* EXERCISE: State only the number of lines that include "scene".
——
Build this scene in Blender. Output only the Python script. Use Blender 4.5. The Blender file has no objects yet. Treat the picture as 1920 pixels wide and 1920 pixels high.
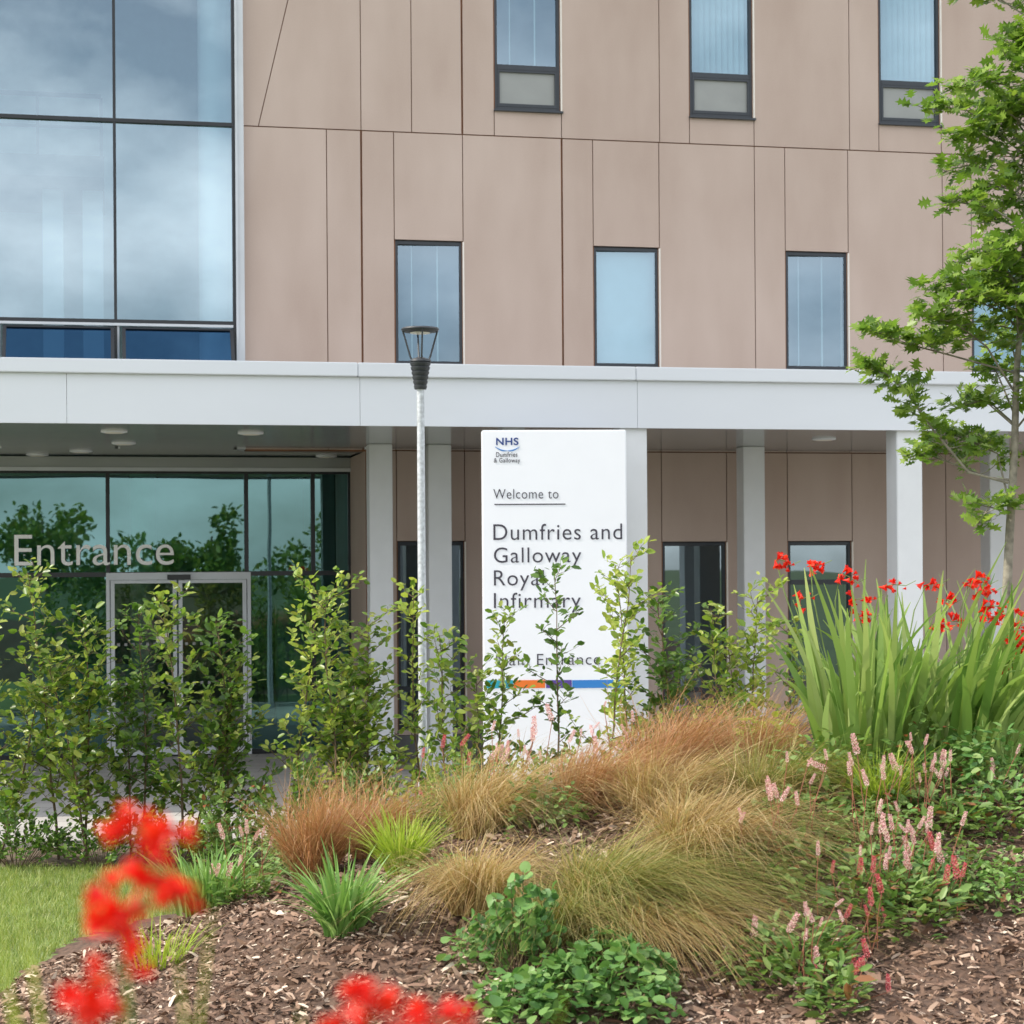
import bpy, math, random
import numpy as np
from mathutils import Vector, Matrix
random.seed(7); rng = np.random.default_rng(11)
S = bpy.context.scene; C = S.collection
PI = math.pi
# ------------------------------------------------------------------ camera model
F = 3600.0; PX, PY = 960.0, 1065.0; CH = 2.6; ROLL = 0.007
TH = math.atan(3600/17140.0); CT, ST = math.cos(TH), math.sin(TH); Y0 = 26.09
def unroll(px, py):
    dx, dy = px-PX, py-PY
    return dx*math.cos(ROLL)-dy*math.sin(ROLL), dx*math.sin(ROLL)+dy*math.cos(ROLL)
def W(px, py, Y):
    a, b = unroll(px, py)
    return Vector((a/F*Y, Y, CH-b/F*Y))
def L(px, py, v=0.0):               # facade-frame coordinates (x along facade, z up) on the plane v
    a, b = unroll(px, py); rx = a/F
    Y = (v+CT*Y0)/(CT-ST*rx)
    X = rx*Y
    return X*CT+(Y-Y0)*ST, CH-b/F*Y
def loc2w(x, v, z=0): return Vector((x*CT-v*ST, Y0+x*ST+v*CT, z))
# ------------------------------------------------------------------ materials
def newmat(name):
    m = bpy.data.materials.new(name); m.use_nodes = True
    nt = m.node_tree; b = nt.nodes['Principled BSDF']; return m, nt, b
def mat(name, col, rough=.6, metal=0, var=0.0, scale=3.0, bump=0.0, stretch=(1,1,1), spec=.5, col2=None, detail=6):
    m, nt, b = newmat(name); N = nt.nodes; K = nt.links
    b.inputs['Roughness'].default_value = rough; b.inputs['Metallic'].default_value = metal
    b.inputs['Specular IOR Level'].default_value = spec
    b.inputs['Base Color'].default_value = (*col, 1)
    if var > 0 or bump > 0 or col2:
        tc = N.new('ShaderNodeTexCoord'); mp = N.new('ShaderNodeMapping'); nz = N.new('ShaderNodeTexNoise')
        mp.inputs['Scale'].default_value = stretch; nz.inputs['Scale'].default_value = scale; nz.inputs['Detail'].default_value = detail
        K.new(tc.outputs['Object'], mp.inputs['Vector']); K.new(mp.outputs[0], nz.inputs['Vector'])
        r = N.new('ShaderNodeValToRGB'); r.color_ramp.elements[0].position = .3; r.color_ramp.elements[1].position = .7
        c2 = col2 if col2 else tuple(min(1, c*(1+var)) for c in col)
        r.color_ramp.elements[0].color = (*[c*(1-var) for c in col], 1); r.color_ramp.elements[1].color = (*c2, 1)
        K.new(nz.outputs['Fac'], r.inputs[0]); K.new(r.outputs[0], b.inputs['Base Color'])
        if bump > 0:
            bp = N.new('ShaderNodeBump'); bp.inputs['Strength'].default_value = bump; bp.inputs['Distance'].default_value = .02
            K.new(nz.outputs['Fac'], bp.inputs['Height']); K.new(bp.outputs[0], b.inputs['Normal'])
    return m
def leafmat(name, cols, trans=.35, rough=.45, tcol=1.3, spec=.4):
    m, nt, b = newmat(name); N = nt.nodes; K = nt.links
    g = N.new('ShaderNodeNewGeometry'); r = N.new('ShaderNodeValToRGB')
    els = r.color_ramp.elements
    while len(els) < len(cols): els.new(.5)
    for i, c in enumerate(cols): els[i].position = i/(len(cols)-1)
    for i, c in enumerate(cols): els[i].color = (*c, 1)
    K.new(g.outputs['Random Per Island'], r.inputs[0]); K.new(r.outputs[0], b.inputs['Base Color'])
    b.inputs['Roughness'].default_value = rough; b.inputs['Specular IOR Level'].default_value = spec
    if trans > 0:
        t = N.new('ShaderNodeBsdfTranslucent'); mx = N.new('ShaderNodeMixShader'); mx.inputs[0].default_value = trans
        mm = N.new('ShaderNodeMix'); mm.data_type = 'RGBA'; mm.blend_type = 'MULTIPLY'; mm.inputs[0].default_value = 1
        mm.inputs[7].default_value = (tcol, tcol*1.05, tcol*.7, 1); K.new(r.outputs[0], mm.inputs[6]); K.new(mm.outputs[2], t.inputs[0])
        K.new(b.outputs[0], mx.inputs[1]); K.new(t.outputs[0], mx.inputs[2])
        K.new(mx.outputs[0], N['Material Output'].inputs[0])
    return m
def glassmat(name, tint, gl, glcol=(1,1,1), wav=.0):
    m = bpy.data.materials.new(name); m.use_nodes = True; nt = m.node_tree; N = nt.nodes; K = nt.links
    N.remove(N['Principled BSDF'])
    t = N.new('ShaderNodeBsdfTransparent'); t.inputs[0].default_value = (*tint, 1)
    g = N.new('ShaderNodeBsdfGlossy'); g.inputs[0].default_value = (*glcol, 1); g.inputs['Roughness'].default_value = .01
    x = N.new('ShaderNodeMixShader'); x.inputs[0].default_value = gl
    if wav:
        nz = N.new('ShaderNodeTexNoise'); nz.inputs['Scale'].default_value = .9; nz.inputs['Detail'].default_value = 1
        tc = N.new('ShaderNodeTexCoord'); K.new(tc.outputs['Object'], nz.inputs['Vector'])
        bp = N.new('ShaderNodeBump'); bp.inputs['Strength'].default_value = wav; bp.inputs['Distance'].default_value = .05
        K.new(nz.outputs['Fac'], bp.inputs['Height']); K.new(bp.outputs[0], g.inputs['Normal'])
    K.new(t.outputs[0], x.inputs[1]); K.new(g.outputs[0], x.inputs[2]); K.new(x.outputs[0], N['Material Output'].inputs[0])
    return m
M = {}
def cladmat():
    m, nt, b = newmat('clad_concrete'); N = nt.nodes; K = nt.links
    tc = N.new('ShaderNodeTexCoord')
    n1 = N.new('ShaderNodeTexNoise'); n1.inputs['Scale'].default_value = .45; n1.inputs['Detail'].default_value = 4
    n2 = N.new('ShaderNodeTexNoise'); n2.inputs['Scale'].default_value = 1.1; n2.inputs['Detail'].default_value = 3
    mp = N.new('ShaderNodeMapping'); mp.inputs['Scale'].default_value = (1.5, 1, .5)
    K.new(tc.outputs['Object'], n1.inputs['Vector']); K.new(tc.outputs['Object'], mp.inputs[0]); K.new(mp.outputs[0], n2.inputs['Vector'])
    n3 = N.new('ShaderNodeTexNoise'); n3.inputs['Scale'].default_value = 60; n3.inputs['Detail'].default_value = 4; K.new(tc.outputs['Object'], n3.inputs['Vector'])
    a = N.new('ShaderNodeMath'); a.operation = 'ADD'; K.new(n1.outputs[0], a.inputs[0]); K.new(n2.outputs[0], a.inputs[1])
    a3 = N.new('ShaderNodeMath'); a3.operation = 'MULTIPLY_ADD'; K.new(n3.outputs[0], a3.inputs[0]); a3.inputs[1].default_value = .35; K.new(a.outputs[0], a3.inputs[2])
    g = N.new('ShaderNodeNewGeometry'); a2 = N.new('ShaderNodeMath'); a2.operation = 'MULTIPLY_ADD'
    K.new(g.outputs['Random Per Island'], a2.inputs[0]); a2.inputs[1].default_value = .22; K.new(a3.outputs[0], a2.inputs[2])
    mr = N.new('ShaderNodeMapRange'); mr.inputs[1].default_value = .95; mr.inputs[2].default_value = 1.65; K.new(a2.outputs[0], mr.inputs[0])
    r = N.new('ShaderNodeValToRGB'); r.color_ramp.elements[0].color = (.43, .325, .27, 1); r.color_ramp.elements[1].color = (.54, .43, .37, 1)
    K.new(mr.outputs[0], r.inputs[0]); K.new(r.outputs[0], b.inputs['Base Color'])
    b.inputs['Roughness'].default_value = .55; b.inputs['Specular IOR Level'].default_value = .35
    bp = N.new('ShaderNodeBump'); bp.inputs['Strength'].default_value = .05; K.new(n3.outputs[0], bp.inputs['Height']); K.new(bp.outputs[0], b.inputs['Normal'])
    return m
M['clad'] = cladmat()
M['seal'] = mat('joint_seal', (.2, .09, .045), .8, var=.3, scale=2)
M['backing'] = mat('wall_backing', (.2, .17, .15), .9)
M['frame'] = mat('anthracite_frame', (.025, .032, .042), .4, var=.1, scale=5)
M['black'] = mat('black_mullion', (.008, .011, .015), .35)
M['silver'] = mat('silver_trim', (.55, .58, .61), .4, .1, var=.05)
M['reveal'] = mat('pale_reveal', (.8, .75, .68), .6)
M['glass'] = glassmat('window_glass', (.58, .74, .78), .30, (.48, .62, .74))
M['cglass'] = glassmat('curtain_glass', (.6, .78, .8), .40, (.62, .76, .85), .012)
M['eglass'] = glassmat('entrance_glass', (.2, .45, .41), .19, (.45, .8, .8), .03)
M['eglass2'] = glassmat('low_glass', (.3, .38, .4), .34, (.6, .74, .8), .03)
M['vglass'] = glassmat('vent_glass', (.14, .3, .45), .35, (.1, .24, .44))
M['dglass'] = glassmat('door_glass', (.46, .48, .47), .14, (.6, .7, .7), .02)
M['blind'] = mat('pale_blind', (.62, .7, .72), .8, var=.05)
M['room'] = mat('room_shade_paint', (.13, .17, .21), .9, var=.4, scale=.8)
M['spandrel'] = mat('frosted_spandrel', (.3, .31, .3), .5, var=.06)
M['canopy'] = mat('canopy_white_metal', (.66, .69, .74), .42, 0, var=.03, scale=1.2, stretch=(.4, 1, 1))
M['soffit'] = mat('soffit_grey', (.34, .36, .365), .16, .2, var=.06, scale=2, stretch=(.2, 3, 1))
M['column'] = mat('column_white', (.68, .70, .72), .45, var=.04)
M['sign'] = mat('sign_white', (.84, .86, .91), .35, var=.012)
M['ink'] = mat('sign_ink', (.045, .04, .06), .5)
M['navy'] = mat('sign_navy', (.015, .05, .22), .5)
M['sblue'] = mat('sign_blue', (.03, .2, .55), .5)
M['teal'] = mat('sign_teal', (.02, .33, .42), .5); M['orange'] = mat('sign_orange', (.75, .17, .02), .5); M['purple'] = mat('sign_purple', (.09, .05, .28), .5)
M['letters'] = mat('silver_letters', (.88, .88, .87), .5, 0)
M['galv'] = mat('galvanised', (.5, .53, .56), .5, .25, var=.25, scale=30)
M['lamp'] = mat('lamp_dark', (.035, .04, .047), .45)
M['lens'] = mat('lamp_lens', (.85, .82, .72), .3)
M['lobby'] = mat('lobby_wall', (.2, .33, .31), .7, var=.5, scale=.5)
M['interior'] = mat('interior_pale', (.6, .67, .67), .8, var=.1)
M['plinth'] = mat('plinth_grey', (.13, .13, .13), .8, var=.2)
M['lfloor'] = mat('lobby_floor_grey', (.3, .32, .32), .3, var=.1)
M['roofing'] = mat('roofing', (.2, .2, .21), .9)
M['bark'] = mat('bark_grey', (.24, .22, .17), .9, var=.35, scale=18, bump=.4)
M['twig'] = mat('twig_brown', (.13, .09, .055), .9, var=.3, scale=12)
M['gstem'] = mat('green_stem', (.16, .24, .06), .7, var=.2)
M['rstem'] = mat('russet_stem', (.25, .09, .05), .7, var=.2)
M['beech'] = leafmat('hedge_leaf', [(.06, .13, .02), (.12, .21, .03), (.2, .3, .045), (.32, .39, .08), (.22, .24, .05)], .42, .36, spec=.5)
M['beechy'] = leafmat('hedge_leaf_yellow', [(.13, .22, .03), (.24, .34, .05), (.42, .47, .1), (.3, .38, .07)], .42, .36)
M['beechd'] = leafmat('hedge_leaf_dark', [(.05, .11, .02), (.09, .18, .03), (.18, .28, .05)], .42, .33, spec=.5)
M['oak'] = leafmat('oak_leaf', [(.1, .19, .03), (.17, .28, .04), (.29, .4, .07)], .45, .38)
M['sedge'] = leafmat('tan_sedge', [(.2, .11, .035), (.38, .24, .09), (.55, .38, .18), (.26, .23, .06), (.62, .49, .28), (.45, .28, .11)], .28)
M['sedger'] = leafmat('russet_sedge', [(.26, .1, .045), (.46, .22, .1), (.58, .35, .19), (.3, .19, .07), (.5, .28, .16)], .28)
M['sedgeg'] = leafmat('olive_sedge', [(.13, .16, .035), (.24, .28, .06), (.5, .36, .15), (.16, .22, .045), (.4, .3, .11)], .28)
M['lime'] = leafmat('lime_grass', [(.2, .3, .03), (.34, .45, .05), (.44, .5, .1)], .35)
M['blade'] = leafmat('green_blade', [(.11, .24, .05), (.2, .36, .09), (.32, .48, .17)], .3)
M['sword'] = leafmat('sword_leaf', [(.1, .2, .04), (.19, .31, .07), (.3, .42, .13), (.22, .33, .07), (.42, .5, .2)], .38, .36)
M['mat'] = leafmat('mat_leaf', [(.06, .13, .03), (.11, .21, .045), (.2, .31, .08), (.14, .25, .05), (.26, .36, .12), (.09, .17, .04), (.32, .1, .05)], .3)
M['round'] = leafmat('round_leaf', [(.07, .17, .045), (.13, .27, .07), (.24, .38, .12)], .3)
M['red'] = leafmat('scarlet_petal', [(.62, .01, .005), (.82, .02, .01), (.9, .06, .02)], .35, tcol=1.1)
M['pink'] = leafmat('pink_floret', [(.52, .2, .24), (.74, .45, .46), (.85, .68, .65)], .2)
M['darkpink'] = leafmat('rose_floret', [(.42, .03, .06), (.58, .1, .13), (.65, .28, .28)], .2)
M['lawnblade'] = leafmat('lawn_blade', [(.14, .22, .045), (.24, .31, .065), (.38, .4, .14)], .3)
M['chip'] = leafmat('bark_chip', [(.09, .05, .033), (.18, .11, .07), (.3, .19, .13), (.13, .08, .05), (.22, .13, .09), (.36, .25, .18), (.7, .58, .46)], 0, .8)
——
* RESULT: 2